Mi sono avvicinata al patchwork, come spesso accade, per puro caso. Sono andata all’ipermercato con mia figlia e all’interno c’era una mostra patchwork e ne sono rimasta entusiasta.
A maggio 2002 mi sono iscritta al corso base scoprendo così il lato umano e sociale del patchwork: si cuce insieme, si ride, ci si consiglia, ci si aiuta; e quello terapeutico: non ci si può distrarre perché devi calcolare i margini di cucitura, stirare, rifilare, cucire, avvicinare nuovi colori… e così facendo si dimenticano un po’ i propri problemi e i propri dolori.
Grazie al patchwork mi si è aperto un mondo sconosciuto. Nei primi quattro anni ho seguito tutti i corsi possibili e ho capito le potenzialità che ogni tecnica mi poteva dare per esprimere tutto quello che avevo dentro di me.
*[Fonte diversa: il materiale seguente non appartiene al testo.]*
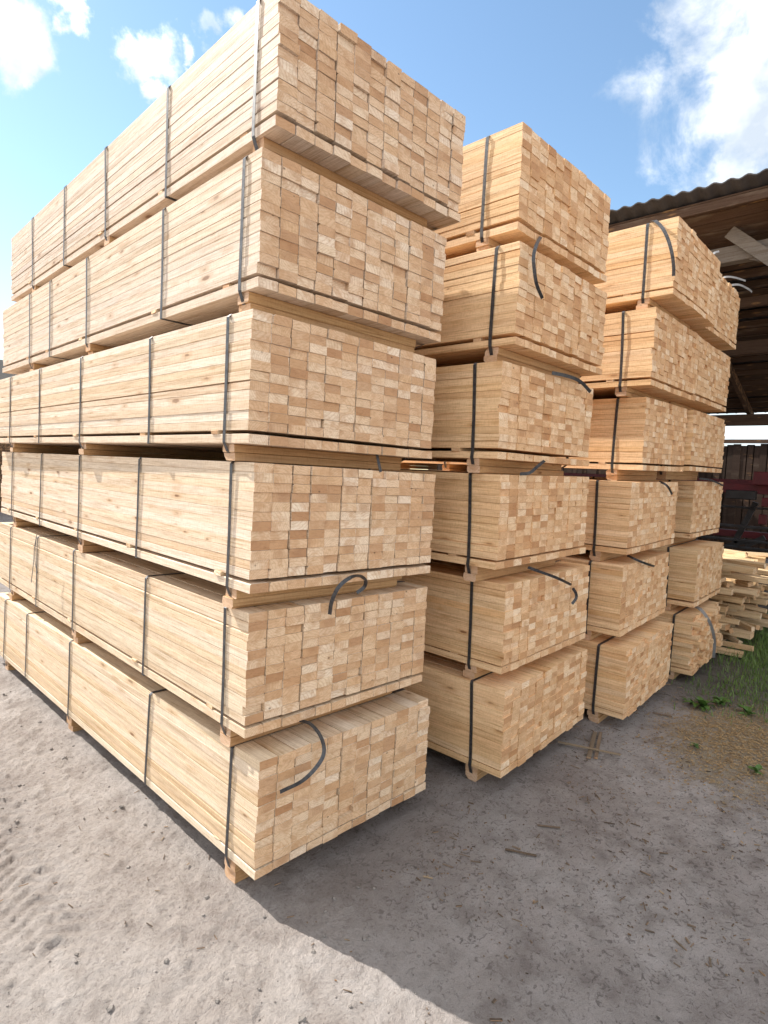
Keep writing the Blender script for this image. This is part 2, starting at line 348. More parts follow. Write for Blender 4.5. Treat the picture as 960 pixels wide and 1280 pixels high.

Pian piano ho cominciato a creare un modo tutto mio di fare patchwork, mi piacciono le figure, i ritratti, fissare momenti a me cari su stoffa. Con gli anni ho perfezionato la tecnica della pittura su stoffa e determinante è stata la scoperta dei pastelloni ad olio. Non amo ripetere le stesse tecniche, così in ogni lavoro inserisco qualcosa di diverso.
In poco tempo ho vinto due concorsi mondiali, una menzione d’onore a Houston, il Fuijx Ltd Award a Tokyo e tanti altri premi.